** BEGIN **

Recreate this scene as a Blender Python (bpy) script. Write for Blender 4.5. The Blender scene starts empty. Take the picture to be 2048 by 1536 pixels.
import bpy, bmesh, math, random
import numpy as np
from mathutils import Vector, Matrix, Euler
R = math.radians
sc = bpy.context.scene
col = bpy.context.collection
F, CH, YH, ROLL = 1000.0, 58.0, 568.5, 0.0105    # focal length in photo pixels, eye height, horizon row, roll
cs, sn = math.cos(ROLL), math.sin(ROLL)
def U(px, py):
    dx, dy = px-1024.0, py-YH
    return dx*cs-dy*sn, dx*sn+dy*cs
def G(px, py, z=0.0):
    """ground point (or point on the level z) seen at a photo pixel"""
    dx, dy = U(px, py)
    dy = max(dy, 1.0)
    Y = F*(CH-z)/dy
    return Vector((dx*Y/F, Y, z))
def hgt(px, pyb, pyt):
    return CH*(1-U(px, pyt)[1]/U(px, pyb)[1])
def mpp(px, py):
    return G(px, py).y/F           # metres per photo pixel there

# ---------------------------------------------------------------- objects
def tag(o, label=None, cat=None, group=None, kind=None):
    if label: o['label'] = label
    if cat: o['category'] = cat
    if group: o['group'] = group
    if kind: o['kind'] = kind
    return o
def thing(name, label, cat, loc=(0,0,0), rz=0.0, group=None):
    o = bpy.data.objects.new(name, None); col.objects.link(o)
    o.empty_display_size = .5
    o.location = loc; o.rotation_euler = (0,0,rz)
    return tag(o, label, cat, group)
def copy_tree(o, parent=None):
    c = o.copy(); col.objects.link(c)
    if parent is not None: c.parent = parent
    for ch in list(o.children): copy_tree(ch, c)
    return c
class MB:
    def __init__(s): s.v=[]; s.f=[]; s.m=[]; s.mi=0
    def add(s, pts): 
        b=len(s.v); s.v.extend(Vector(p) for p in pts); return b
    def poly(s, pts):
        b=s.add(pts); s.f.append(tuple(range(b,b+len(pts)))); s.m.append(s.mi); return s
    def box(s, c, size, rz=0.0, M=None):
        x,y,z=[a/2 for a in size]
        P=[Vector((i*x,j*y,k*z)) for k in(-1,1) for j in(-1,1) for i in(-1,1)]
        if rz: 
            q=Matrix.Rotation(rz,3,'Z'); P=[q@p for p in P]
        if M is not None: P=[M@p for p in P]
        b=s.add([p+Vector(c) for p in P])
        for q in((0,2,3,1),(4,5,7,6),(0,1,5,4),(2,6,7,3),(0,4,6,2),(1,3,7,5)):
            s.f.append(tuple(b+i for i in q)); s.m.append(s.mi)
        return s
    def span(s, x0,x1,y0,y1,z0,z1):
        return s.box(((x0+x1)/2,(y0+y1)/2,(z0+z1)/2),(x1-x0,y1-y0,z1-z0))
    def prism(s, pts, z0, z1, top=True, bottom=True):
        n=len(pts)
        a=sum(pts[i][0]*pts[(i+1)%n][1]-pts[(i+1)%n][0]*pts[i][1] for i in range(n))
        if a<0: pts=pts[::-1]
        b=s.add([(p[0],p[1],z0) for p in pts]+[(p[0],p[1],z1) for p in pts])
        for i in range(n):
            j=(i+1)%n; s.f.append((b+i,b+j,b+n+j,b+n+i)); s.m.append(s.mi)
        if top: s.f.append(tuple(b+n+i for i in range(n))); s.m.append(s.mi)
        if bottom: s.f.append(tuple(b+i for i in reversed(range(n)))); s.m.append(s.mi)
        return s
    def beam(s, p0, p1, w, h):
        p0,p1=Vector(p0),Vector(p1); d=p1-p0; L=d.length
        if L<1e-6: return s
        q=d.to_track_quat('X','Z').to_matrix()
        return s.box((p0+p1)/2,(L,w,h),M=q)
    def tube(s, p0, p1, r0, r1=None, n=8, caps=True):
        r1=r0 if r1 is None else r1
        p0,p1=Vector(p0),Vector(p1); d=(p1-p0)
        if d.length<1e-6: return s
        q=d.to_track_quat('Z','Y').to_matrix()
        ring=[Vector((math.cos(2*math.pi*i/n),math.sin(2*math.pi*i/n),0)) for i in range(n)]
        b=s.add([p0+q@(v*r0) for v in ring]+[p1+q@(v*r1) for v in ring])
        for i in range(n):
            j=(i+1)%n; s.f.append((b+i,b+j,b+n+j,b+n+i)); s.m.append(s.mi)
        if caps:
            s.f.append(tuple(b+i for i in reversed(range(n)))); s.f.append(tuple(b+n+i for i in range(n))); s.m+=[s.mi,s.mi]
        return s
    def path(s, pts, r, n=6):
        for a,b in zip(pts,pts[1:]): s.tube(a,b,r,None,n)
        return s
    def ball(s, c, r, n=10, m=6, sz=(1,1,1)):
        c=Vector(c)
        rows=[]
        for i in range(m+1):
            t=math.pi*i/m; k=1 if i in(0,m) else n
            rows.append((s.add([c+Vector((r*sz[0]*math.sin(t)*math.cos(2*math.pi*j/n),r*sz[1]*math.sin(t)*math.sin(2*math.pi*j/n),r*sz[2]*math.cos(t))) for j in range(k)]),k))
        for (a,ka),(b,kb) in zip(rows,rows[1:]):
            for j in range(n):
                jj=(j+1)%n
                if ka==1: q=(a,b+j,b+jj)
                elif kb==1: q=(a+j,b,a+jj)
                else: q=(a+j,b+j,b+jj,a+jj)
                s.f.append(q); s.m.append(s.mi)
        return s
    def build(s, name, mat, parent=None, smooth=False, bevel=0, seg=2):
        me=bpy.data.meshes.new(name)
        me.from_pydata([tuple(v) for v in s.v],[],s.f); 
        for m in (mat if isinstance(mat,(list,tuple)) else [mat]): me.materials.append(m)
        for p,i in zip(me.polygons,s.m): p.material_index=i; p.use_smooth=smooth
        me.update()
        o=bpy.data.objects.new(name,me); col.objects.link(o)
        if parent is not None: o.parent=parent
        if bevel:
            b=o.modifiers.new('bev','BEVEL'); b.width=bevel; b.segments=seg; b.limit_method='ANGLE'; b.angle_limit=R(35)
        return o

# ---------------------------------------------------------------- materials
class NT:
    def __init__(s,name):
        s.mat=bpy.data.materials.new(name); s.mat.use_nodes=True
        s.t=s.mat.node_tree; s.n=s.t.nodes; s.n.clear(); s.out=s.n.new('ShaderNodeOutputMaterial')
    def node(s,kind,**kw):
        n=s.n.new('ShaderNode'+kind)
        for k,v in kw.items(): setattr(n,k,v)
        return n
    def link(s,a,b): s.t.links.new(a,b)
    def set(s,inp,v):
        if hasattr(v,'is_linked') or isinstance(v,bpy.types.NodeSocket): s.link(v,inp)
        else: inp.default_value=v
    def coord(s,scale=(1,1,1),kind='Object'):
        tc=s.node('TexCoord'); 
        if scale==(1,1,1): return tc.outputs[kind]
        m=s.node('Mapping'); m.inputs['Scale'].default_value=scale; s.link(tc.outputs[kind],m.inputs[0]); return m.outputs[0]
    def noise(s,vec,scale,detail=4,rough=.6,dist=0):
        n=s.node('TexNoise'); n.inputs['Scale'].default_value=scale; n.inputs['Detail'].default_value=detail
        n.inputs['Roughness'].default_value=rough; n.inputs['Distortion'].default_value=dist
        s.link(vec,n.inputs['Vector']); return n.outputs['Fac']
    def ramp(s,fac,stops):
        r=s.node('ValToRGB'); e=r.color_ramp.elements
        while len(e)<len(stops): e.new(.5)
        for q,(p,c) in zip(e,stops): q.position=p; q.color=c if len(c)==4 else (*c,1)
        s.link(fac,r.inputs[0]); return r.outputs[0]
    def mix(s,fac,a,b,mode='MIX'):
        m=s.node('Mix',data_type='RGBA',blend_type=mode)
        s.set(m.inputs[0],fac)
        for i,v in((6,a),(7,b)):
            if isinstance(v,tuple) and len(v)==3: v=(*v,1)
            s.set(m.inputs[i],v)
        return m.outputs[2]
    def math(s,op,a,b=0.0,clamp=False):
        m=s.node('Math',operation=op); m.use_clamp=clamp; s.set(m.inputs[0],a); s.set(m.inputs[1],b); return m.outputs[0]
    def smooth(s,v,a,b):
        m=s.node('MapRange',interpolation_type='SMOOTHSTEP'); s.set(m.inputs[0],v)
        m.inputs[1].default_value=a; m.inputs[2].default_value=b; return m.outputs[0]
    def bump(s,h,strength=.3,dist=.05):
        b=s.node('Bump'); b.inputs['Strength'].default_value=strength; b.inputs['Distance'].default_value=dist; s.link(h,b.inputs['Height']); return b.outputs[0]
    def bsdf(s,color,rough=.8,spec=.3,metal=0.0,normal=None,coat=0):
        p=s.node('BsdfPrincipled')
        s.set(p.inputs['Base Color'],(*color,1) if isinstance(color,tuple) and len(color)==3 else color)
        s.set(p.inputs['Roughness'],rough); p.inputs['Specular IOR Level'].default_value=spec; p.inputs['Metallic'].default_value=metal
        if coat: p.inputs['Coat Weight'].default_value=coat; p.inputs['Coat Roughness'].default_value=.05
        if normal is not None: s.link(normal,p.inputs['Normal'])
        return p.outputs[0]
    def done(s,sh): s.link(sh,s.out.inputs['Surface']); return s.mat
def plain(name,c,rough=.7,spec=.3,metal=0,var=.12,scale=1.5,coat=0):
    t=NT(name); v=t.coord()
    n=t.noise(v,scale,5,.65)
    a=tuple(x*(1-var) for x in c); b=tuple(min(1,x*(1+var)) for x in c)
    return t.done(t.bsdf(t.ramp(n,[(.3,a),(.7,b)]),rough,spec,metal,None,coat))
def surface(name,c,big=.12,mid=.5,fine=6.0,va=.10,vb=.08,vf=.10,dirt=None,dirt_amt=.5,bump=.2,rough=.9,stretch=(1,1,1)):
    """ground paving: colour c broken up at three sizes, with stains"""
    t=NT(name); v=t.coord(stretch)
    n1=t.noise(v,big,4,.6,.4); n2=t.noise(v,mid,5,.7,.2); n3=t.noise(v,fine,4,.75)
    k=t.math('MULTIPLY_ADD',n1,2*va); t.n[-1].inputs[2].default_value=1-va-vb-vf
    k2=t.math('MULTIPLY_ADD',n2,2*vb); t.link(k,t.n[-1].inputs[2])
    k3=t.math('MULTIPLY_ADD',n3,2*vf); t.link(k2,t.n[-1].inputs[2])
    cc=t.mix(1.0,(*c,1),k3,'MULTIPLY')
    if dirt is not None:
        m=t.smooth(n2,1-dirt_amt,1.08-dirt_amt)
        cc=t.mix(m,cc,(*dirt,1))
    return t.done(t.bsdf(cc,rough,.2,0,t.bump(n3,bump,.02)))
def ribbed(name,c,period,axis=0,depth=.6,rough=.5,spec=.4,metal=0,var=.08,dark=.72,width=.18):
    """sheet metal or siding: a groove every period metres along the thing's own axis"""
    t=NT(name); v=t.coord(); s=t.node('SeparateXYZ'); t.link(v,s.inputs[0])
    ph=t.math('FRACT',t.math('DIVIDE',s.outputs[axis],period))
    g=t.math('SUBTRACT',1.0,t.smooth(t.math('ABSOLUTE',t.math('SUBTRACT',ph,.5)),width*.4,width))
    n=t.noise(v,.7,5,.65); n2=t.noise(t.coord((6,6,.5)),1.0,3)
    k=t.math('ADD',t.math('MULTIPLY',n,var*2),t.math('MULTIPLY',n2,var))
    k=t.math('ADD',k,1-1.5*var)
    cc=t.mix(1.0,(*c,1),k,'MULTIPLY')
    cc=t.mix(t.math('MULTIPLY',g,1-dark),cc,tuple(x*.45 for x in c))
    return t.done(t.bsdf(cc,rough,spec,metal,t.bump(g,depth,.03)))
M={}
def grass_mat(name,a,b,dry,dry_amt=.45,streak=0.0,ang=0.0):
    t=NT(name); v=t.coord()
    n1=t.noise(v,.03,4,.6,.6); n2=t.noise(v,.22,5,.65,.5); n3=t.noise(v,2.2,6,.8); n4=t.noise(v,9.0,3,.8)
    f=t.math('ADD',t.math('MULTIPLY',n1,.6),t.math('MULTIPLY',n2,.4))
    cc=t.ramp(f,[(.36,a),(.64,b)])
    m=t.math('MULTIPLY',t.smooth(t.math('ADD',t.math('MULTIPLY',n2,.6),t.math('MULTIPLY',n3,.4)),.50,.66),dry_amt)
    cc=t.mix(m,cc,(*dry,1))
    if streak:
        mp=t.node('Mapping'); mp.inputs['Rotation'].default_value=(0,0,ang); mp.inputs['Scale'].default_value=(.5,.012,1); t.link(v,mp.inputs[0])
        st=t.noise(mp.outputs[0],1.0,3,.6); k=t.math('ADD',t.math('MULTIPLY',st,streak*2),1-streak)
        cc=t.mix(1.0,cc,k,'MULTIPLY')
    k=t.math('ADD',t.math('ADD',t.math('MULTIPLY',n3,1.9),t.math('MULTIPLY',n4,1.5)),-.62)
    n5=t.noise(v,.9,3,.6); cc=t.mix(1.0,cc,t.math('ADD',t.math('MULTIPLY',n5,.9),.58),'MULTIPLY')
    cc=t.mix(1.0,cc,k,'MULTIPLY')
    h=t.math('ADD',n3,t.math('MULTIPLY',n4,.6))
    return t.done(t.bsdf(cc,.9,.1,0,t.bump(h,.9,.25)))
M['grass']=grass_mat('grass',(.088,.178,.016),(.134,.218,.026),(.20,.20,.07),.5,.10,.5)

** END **

● **Exercise objective**:
Give the lines again, exactly as they stand, from the beginning of the data through the line with "return G(px, py).y/F".

● **Solution for this problem**:
Recreate this scene as a Blender Python (bpy) script. Write for Blender 4.5. The Blender scene starts empty. Take the picture to be 2048 by 1536 pixels.
import bpy, bmesh, math, random
import numpy as np
from mathutils import Vector, Matrix, Euler
R = math.radians
sc = bpy.context.scene
col = bpy.context.collection
F, CH, YH, ROLL = 1000.0, 58.0, 568.5, 0.0105    # focal length in photo pixels, eye height, horizon row, roll
cs, sn = math.cos(ROLL), math.sin(ROLL)
def U(px, py):
    dx, dy = px-1024.0, py-YH
    return dx*cs-dy*sn, dx*sn+dy*cs
def G(px, py, z=0.0):
    """ground point (or point on the level z) seen at a photo pixel"""
    dx, dy = U(px, py)
    dy = max(dy, 1.0)
    Y = F*(CH-z)/dy
    return Vector((dx*Y/F, Y, z))
def hgt(px, pyb, pyt):
    return CH*(1-U(px, pyt)[1]/U(px, pyb)[1])
def mpp(px, py):
    return G(px, py).y/F           # metres per photo pixel there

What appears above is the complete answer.